### [Stated goal]
Transcribe the listing word for word.

··· Provided data

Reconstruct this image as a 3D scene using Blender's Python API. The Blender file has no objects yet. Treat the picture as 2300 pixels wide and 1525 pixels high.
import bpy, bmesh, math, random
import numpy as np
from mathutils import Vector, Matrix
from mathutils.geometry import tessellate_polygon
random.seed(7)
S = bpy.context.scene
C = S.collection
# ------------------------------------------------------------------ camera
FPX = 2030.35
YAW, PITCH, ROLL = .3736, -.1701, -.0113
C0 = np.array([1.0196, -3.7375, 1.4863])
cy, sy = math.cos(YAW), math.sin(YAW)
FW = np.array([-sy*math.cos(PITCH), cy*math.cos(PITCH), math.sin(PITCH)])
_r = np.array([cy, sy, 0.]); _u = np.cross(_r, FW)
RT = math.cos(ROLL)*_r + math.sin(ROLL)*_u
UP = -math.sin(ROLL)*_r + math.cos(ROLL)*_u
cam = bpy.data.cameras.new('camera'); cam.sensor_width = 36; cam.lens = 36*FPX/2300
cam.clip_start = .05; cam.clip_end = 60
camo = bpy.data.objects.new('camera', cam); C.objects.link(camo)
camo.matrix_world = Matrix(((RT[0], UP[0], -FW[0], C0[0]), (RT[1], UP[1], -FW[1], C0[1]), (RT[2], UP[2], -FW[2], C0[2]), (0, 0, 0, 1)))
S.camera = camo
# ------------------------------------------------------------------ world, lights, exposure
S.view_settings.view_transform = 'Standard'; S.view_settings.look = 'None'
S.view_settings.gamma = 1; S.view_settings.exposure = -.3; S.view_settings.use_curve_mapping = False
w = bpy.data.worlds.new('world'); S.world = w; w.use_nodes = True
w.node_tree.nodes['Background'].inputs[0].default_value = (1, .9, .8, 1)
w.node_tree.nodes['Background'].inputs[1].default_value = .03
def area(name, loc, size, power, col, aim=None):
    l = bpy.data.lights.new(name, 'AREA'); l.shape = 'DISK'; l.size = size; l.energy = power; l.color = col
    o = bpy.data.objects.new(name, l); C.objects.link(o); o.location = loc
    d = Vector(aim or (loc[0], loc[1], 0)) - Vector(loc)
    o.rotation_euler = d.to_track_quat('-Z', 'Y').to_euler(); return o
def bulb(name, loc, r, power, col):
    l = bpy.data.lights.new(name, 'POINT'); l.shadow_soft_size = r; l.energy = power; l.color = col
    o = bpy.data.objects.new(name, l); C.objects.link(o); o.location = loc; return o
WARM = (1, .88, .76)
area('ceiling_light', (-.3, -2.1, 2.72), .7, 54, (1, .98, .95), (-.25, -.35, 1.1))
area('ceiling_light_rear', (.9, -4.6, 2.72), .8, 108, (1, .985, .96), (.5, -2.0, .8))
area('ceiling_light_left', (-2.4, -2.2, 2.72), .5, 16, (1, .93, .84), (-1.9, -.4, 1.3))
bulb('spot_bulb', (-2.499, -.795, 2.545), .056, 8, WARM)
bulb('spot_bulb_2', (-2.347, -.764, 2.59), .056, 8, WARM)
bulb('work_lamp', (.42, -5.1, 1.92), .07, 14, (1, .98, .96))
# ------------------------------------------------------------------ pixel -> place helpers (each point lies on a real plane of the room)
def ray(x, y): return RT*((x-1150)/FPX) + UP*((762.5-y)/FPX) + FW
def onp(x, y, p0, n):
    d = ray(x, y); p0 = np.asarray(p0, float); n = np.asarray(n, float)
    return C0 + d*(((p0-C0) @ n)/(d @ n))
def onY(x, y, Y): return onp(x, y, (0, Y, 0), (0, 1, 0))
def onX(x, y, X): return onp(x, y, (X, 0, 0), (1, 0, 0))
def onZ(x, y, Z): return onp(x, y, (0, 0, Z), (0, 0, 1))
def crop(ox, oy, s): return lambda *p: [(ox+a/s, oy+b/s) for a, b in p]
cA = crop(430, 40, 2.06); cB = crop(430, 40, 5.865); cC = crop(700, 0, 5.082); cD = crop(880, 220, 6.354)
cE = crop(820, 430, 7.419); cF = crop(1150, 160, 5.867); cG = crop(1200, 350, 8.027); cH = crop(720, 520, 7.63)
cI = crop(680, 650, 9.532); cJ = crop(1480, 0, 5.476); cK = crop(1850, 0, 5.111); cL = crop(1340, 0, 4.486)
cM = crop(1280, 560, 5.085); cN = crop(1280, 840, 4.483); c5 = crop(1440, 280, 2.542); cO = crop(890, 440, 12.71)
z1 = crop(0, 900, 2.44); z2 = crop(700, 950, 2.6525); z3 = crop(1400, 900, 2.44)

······

### [Correct result]
Reconstruct this image as a 3D scene using Blender's Python API. The Blender file has no objects yet. Treat the picture as 2300 pixels wide and 1525 pixels high.
import bpy, bmesh, math, random
import numpy as np
from mathutils import Vector, Matrix
from mathutils.geometry import tessellate_polygon
random.seed(7)
S = bpy.context.scene
C = S.collection
# ------------------------------------------------------------------ camera
FPX = 2030.35
YAW, PITCH, ROLL = .3736, -.1701, -.0113
C0 = np.array([1.0196, -3.7375, 1.4863])
cy, sy = math.cos(YAW), math.sin(YAW)
FW = np.array([-sy*math.cos(PITCH), cy*math.cos(PITCH), math.sin(PITCH)])
_r = np.array([cy, sy, 0.]); _u = np.cross(_r, FW)
RT = math.cos(ROLL)*_r + math.sin(ROLL)*_u
UP = -math.sin(ROLL)*_r + math.cos(ROLL)*_u
cam = bpy.data.cameras.new('camera'); cam.sensor_width = 36; cam.lens = 36*FPX/2300
cam.clip_start = .05; cam.clip_end = 60
camo = bpy.data.objects.new('camera', cam); C.objects.link(camo)
camo.matrix_world = Matrix(((RT[0], UP[0], -FW[0], C0[0]), (RT[1], UP[1], -FW[1], C0[1]), (RT[2], UP[2], -FW[2], C0[2]), (0, 0, 0, 1)))
S.camera = camo
# ------------------------------------------------------------------ world, lights, exposure
S.view_settings.view_transform = 'Standard'; S.view_settings.look = 'None'
S.view_settings.gamma = 1; S.view_settings.exposure = -.3; S.view_settings.use_curve_mapping = False
w = bpy.data.worlds.new('world'); S.world = w; w.use_nodes = True
w.node_tree.nodes['Background'].inputs[0].default_value = (1, .9, .8, 1)
w.node_tree.nodes['Background'].inputs[1].default_value = .03
def area(name, loc, size, power, col, aim=None):
    l = bpy.data.lights.new(name, 'AREA'); l.shape = 'DISK'; l.size = size; l.energy = power; l.color = col
    o = bpy.data.objects.new(name, l); C.objects.link(o); o.location = loc
    d = Vector(aim or (loc[0], loc[1], 0)) - Vector(loc)
    o.rotation_euler = d.to_track_quat('-Z', 'Y').to_euler(); return o
def bulb(name, loc, r, power, col):
    l = bpy.data.lights.new(name, 'POINT'); l.shadow_soft_size = r; l.energy = power; l.color = col
    o = bpy.data.objects.new(name, l); C.objects.link(o); o.location = loc; return o
WARM = (1, .88, .76)
area('ceiling_light', (-.3, -2.1, 2.72), .7, 54, (1, .98, .95), (-.25, -.35, 1.1))
area('ceiling_light_rear', (.9, -4.6, 2.72), .8, 108, (1, .985, .96), (.5, -2.0, .8))
area('ceiling_light_left', (-2.4, -2.2, 2.72), .5, 16, (1, .93, .84), (-1.9, -.4, 1.3))
bulb('spot_bulb', (-2.499, -.795, 2.545), .056, 8, WARM)
bulb('spot_bulb_2', (-2.347, -.764, 2.59), .056, 8, WARM)
bulb('work_lamp', (.42, -5.1, 1.92), .07, 14, (1, .98, .96))
# ------------------------------------------------------------------ pixel -> place helpers (each point lies on a real plane of the room)
def ray(x, y): return RT*((x-1150)/FPX) + UP*((762.5-y)/FPX) + FW
def onp(x, y, p0, n):
    d = ray(x, y); p0 = np.asarray(p0, float); n = np.asarray(n, float)
    return C0 + d*(((p0-C0) @ n)/(d @ n))
def onY(x, y, Y): return onp(x, y, (0, Y, 0), (0, 1, 0))
def onX(x, y, X): return onp(x, y, (X, 0, 0), (1, 0, 0))
def onZ(x, y, Z): return onp(x, y, (0, 0, Z), (0, 0, 1))
def crop(ox, oy, s): return lambda *p: [(ox+a/s, oy+b/s) for a, b in p]
cA = crop(430, 40, 2.06); cB = crop(430, 40, 5.865); cC = crop(700, 0, 5.082); cD = crop(880, 220, 6.354)
cE = crop(820, 430, 7.419); cF = crop(1150, 160, 5.867); cG = crop(1200, 350, 8.027); cH = crop(720, 520, 7.63)
cI = crop(680, 650, 9.532); cJ = crop(1480, 0, 5.476); cK = crop(1850, 0, 5.111); cL = crop(1340, 0, 4.486)
cM = crop(1280, 560, 5.085); cN = crop(1280, 840, 4.483); c5 = crop(1440, 280, 2.542); cO = crop(890, 440, 12.71)
z1 = crop(0, 900, 2.44); z2 = crop(700, 950, 2.6525); z3 = crop(1400, 900, 2.44)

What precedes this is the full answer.